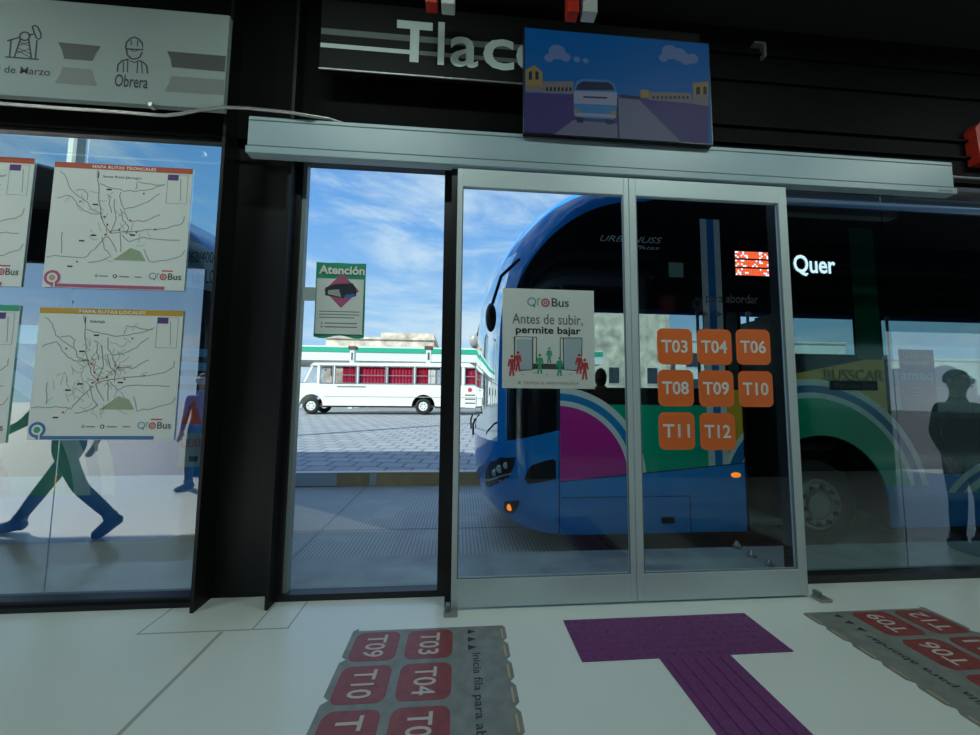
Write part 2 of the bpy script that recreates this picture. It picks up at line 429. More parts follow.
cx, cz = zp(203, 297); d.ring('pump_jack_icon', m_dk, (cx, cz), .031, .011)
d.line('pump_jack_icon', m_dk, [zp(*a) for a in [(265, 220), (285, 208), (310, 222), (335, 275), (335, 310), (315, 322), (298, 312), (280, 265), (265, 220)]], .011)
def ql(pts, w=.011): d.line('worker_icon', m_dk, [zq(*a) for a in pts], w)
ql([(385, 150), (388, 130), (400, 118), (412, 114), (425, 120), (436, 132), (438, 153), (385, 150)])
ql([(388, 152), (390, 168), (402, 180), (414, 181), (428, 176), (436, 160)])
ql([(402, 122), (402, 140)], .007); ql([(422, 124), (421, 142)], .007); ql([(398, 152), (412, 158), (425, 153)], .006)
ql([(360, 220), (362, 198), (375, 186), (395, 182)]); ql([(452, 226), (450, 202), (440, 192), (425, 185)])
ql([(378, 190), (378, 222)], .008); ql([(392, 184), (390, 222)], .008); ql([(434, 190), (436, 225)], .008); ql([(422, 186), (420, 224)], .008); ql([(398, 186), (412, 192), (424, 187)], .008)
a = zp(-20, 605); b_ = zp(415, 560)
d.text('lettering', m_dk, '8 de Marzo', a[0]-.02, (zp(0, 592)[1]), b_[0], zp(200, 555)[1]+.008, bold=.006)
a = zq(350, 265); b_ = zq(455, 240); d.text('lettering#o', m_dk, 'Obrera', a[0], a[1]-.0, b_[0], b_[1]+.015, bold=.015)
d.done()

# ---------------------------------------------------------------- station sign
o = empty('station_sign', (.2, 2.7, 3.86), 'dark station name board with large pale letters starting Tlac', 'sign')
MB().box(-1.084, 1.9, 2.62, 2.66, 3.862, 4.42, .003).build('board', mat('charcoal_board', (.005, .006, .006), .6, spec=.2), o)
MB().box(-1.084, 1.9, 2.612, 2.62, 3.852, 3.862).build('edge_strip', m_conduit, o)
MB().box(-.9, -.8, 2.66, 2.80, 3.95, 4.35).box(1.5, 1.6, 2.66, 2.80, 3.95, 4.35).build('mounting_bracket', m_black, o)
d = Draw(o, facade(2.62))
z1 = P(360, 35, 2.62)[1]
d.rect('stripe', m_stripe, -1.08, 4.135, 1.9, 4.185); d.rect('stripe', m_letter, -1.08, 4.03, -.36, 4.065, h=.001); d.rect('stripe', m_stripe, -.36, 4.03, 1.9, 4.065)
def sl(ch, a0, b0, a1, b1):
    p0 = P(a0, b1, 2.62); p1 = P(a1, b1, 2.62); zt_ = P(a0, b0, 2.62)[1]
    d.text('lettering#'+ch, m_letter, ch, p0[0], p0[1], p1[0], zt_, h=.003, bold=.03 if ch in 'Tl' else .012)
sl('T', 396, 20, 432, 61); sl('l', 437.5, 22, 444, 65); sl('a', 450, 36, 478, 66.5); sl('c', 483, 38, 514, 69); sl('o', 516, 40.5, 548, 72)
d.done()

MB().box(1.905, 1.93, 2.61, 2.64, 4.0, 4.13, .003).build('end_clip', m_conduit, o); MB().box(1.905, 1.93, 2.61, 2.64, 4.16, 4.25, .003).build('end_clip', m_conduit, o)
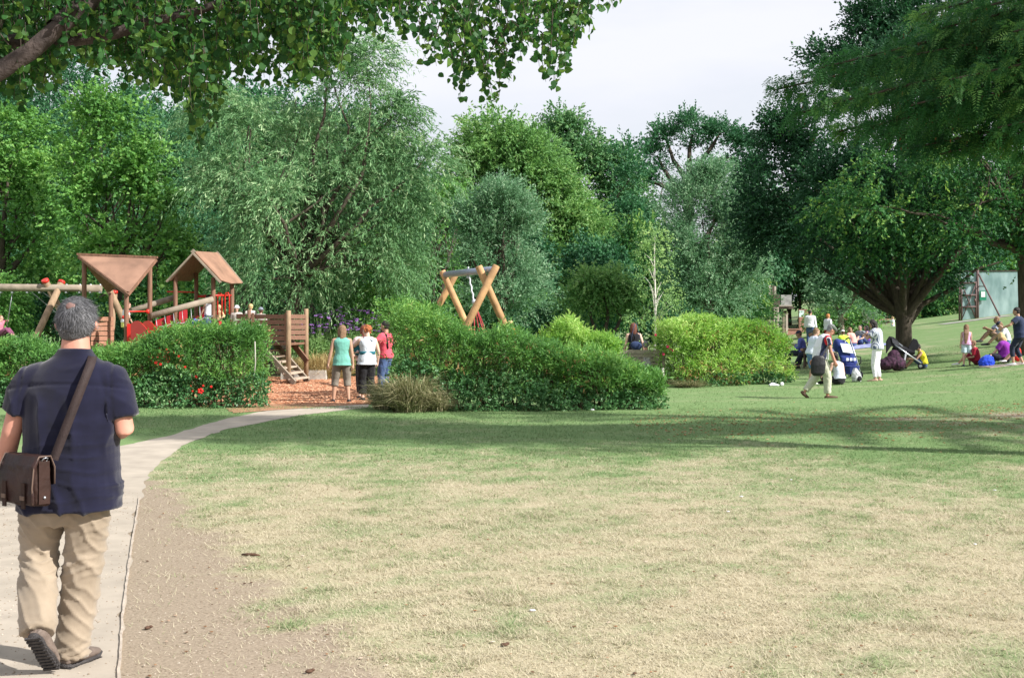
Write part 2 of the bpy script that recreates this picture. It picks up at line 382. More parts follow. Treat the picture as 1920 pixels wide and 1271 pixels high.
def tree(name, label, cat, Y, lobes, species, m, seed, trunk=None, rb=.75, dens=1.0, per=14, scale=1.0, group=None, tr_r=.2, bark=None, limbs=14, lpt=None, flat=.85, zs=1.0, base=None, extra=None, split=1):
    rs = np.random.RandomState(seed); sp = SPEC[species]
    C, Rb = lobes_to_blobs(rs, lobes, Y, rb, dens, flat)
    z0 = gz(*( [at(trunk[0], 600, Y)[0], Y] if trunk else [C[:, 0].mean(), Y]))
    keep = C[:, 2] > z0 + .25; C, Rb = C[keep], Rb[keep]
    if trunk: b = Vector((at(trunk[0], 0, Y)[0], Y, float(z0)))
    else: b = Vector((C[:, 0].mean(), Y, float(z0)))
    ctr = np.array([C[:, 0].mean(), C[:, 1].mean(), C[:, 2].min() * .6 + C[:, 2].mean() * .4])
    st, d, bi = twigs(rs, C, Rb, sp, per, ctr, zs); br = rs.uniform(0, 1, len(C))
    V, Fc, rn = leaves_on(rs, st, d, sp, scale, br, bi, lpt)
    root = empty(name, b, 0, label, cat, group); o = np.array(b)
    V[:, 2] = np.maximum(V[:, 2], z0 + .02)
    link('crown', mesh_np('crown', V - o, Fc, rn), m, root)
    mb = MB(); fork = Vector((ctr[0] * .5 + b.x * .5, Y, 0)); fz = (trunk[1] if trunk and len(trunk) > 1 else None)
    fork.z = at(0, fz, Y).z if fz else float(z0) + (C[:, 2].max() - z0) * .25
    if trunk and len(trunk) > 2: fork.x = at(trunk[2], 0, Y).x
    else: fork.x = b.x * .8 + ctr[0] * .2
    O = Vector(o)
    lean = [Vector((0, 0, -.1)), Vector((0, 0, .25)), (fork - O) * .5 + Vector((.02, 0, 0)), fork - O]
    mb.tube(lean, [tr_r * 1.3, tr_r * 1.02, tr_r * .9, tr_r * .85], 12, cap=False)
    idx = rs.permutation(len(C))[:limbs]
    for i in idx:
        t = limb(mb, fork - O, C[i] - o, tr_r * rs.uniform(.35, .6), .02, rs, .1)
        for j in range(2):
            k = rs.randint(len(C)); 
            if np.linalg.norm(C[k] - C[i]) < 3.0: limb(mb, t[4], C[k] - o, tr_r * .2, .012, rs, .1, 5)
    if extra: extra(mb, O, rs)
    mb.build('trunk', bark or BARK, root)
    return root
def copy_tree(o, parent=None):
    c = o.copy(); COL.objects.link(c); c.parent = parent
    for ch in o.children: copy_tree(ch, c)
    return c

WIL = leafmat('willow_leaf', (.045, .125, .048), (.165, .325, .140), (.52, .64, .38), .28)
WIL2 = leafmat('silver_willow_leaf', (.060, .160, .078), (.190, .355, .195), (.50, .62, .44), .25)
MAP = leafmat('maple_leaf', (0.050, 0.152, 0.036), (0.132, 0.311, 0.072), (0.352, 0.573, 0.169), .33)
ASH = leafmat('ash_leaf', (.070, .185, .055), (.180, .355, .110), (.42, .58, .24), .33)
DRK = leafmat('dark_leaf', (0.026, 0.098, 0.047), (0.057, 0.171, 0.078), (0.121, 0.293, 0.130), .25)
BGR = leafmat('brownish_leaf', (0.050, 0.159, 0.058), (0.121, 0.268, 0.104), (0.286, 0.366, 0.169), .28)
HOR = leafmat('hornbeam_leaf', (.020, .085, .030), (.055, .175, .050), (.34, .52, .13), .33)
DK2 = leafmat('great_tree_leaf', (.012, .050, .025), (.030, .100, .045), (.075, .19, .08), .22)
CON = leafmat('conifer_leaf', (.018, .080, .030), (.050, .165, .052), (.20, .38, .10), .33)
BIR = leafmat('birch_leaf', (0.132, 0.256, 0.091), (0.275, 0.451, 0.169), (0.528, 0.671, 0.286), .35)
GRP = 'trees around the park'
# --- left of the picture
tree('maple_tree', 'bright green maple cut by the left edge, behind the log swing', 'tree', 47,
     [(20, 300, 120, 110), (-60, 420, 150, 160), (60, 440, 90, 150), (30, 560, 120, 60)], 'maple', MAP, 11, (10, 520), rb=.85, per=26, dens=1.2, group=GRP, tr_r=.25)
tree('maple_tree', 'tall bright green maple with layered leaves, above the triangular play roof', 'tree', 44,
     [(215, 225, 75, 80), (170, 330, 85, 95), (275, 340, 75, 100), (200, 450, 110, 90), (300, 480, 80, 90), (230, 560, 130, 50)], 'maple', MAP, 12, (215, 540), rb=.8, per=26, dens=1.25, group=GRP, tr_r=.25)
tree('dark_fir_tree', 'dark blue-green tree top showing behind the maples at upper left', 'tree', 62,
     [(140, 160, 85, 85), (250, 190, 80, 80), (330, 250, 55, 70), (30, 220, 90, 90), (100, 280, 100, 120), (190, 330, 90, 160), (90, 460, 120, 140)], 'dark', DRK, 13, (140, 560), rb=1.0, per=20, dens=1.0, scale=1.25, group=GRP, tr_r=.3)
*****
*SHORT EXERCISE:* Reproduce exactly the lines from the line with "0.366, 0.169), .28)" through the line with "tree('dark_fir_tree', 'dark blue-green", both end lines included, and only those lines.

*RESULT FOR THIS TASK:*
BGR = leafmat('brownish_leaf', (0.050, 0.159, 0.058), (0.121, 0.268, 0.104), (0.286, 0.366, 0.169), .28)
HOR = leafmat('hornbeam_leaf', (.020, .085, .030), (.055, .175, .050), (.34, .52, .13), .33)
DK2 = leafmat('great_tree_leaf', (.012, .050, .025), (.030, .100, .045), (.075, .19, .08), .22)
CON = leafmat('conifer_leaf', (.018, .080, .030), (.050, .165, .052), (.20, .38, .10), .33)
BIR = leafmat('birch_leaf', (0.132, 0.256, 0.091), (0.275, 0.451, 0.169), (0.528, 0.671, 0.286), .35)
GRP = 'trees around the park'
# --- left of the picture
tree('maple_tree', 'bright green maple cut by the left edge, behind the log swing', 'tree', 47,
     [(20, 300, 120, 110), (-60, 420, 150, 160), (60, 440, 90, 150), (30, 560, 120, 60)], 'maple', MAP, 11, (10, 520), rb=.85, per=26, dens=1.2, group=GRP, tr_r=.25)
tree('maple_tree', 'tall bright green maple with layered leaves, above the triangular play roof', 'tree', 44,
     [(215, 225, 75, 80), (170, 330, 85, 95), (275, 340, 75, 100), (200, 450, 110, 90), (300, 480, 80, 90), (230, 560, 130, 50)], 'maple', MAP, 12, (215, 540), rb=.8, per=26, dens=1.25, group=GRP, tr_r=.25)
tree('dark_fir_tree', 'dark blue-green tree top showing behind the maples at upper left', 'tree', 62,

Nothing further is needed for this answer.